I've honestly never listened to the music of Burzum. I enjoy black metal of the Norweigan variety, certainly not every band, but it's a genre I devote time and attention to nonetheless. The politics turn me off and there's plenty of other black metal bands (Norweigan and non) to keep my attention. Despite historical importance, I just can't bring myself to really care about Burzum. There's plenty of bands in musical history that occupy a place of high influence, but that doesn't stop me from not caring or liking them (see previous post about important bands that actually suck). So, there's really no reason for me to pursue the music of Burzum, other than to be more clued in to the controversy. Even if I did take an interest in the "band," I probably wouldn't pay attention to the subject matter in the lyrics, since I rarely care about lyrics anyway, and that goes doubly for metal of any sort. And I wonder how many metalheads really do pay attention to the lyrics or message of a band. And then, how many actually take any of those messages seriously, pondering them like some great philosophical arguments?

For some people, it's always going to be a matter of the fact that Varg Vikernes has done some reprehensible stuff and he's a bad person. They can't separate his music from his horrible character. Fine then, don't listen to his music, don't pay attention to him. I just don't think it's fair to slag anyone who chooses to listen to Burzum and automatically brand them a racist or supporter of murder, because she or he is probably not. She or he probably just wants to hear the sounds, since you know, it is music. It's truly only the fringe of an already fringy group of people that actually endorse racism and murder (or am I too optimistic?)

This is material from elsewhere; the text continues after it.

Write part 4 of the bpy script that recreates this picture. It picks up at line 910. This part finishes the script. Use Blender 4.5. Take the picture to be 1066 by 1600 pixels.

So do I support Decibel's choice to put the Count on the cover? I do, but I'm not without reservations. And after reading the story and the notes from the editor, I get the impression that the writers felt approximately the same. It's a tough, gnarly issue, that's undeniable, but it needs to be talked (or written) about -- both the character and music of Burzum and the choice to put Vikernes on the cover.